The car's identity was not fully confirmed until 2002 when a copy of the original registration document was obtained from Berkshire County Council confirming the chassis number to be that of SMO 974G Tony Fall's car! The 1993 re-run attracted an entry from Pete Woodward and Nick Grace in AGF 543G and they finished the event (John Taylor crashed out) after a total rebuild of the rear suspension in the Perth workshops of Ken Lyle.
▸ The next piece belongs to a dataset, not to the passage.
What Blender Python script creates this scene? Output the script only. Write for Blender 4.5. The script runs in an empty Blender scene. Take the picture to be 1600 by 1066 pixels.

Davis Wilks and Andrew Beddingham completed the Peking-Paris rally in GPX 29N and David has used the car on many events since including the Dash to Marrakech.

How Did it All End?

After the 1968 London-Sydney Marathon Lord Stokes pulled the plug on the Competition department and some of the staff were made redundant. No more full works 1800 were produced and only 4 cars came back to the UK. A reconnaissance car SMO 223G – The Red Arrows car ORX 663F (now missing) and VLM 128G, Royal Navy car are in private hands – the last two are only semi works as they were built at Abingdon but not to the same specification as the full works cars. For the 1970 London to Mexico Rally a number of privately entered 1800s were modified by BL Special Tuning, the factory entering a Triumph 2000, Maxis and a lone Mini Cooper for the event. Several ex London-Mexico cars partook in other events including the Monte, the Welsh and the RAC as did other private owners in 1800s – even the Army rallied them!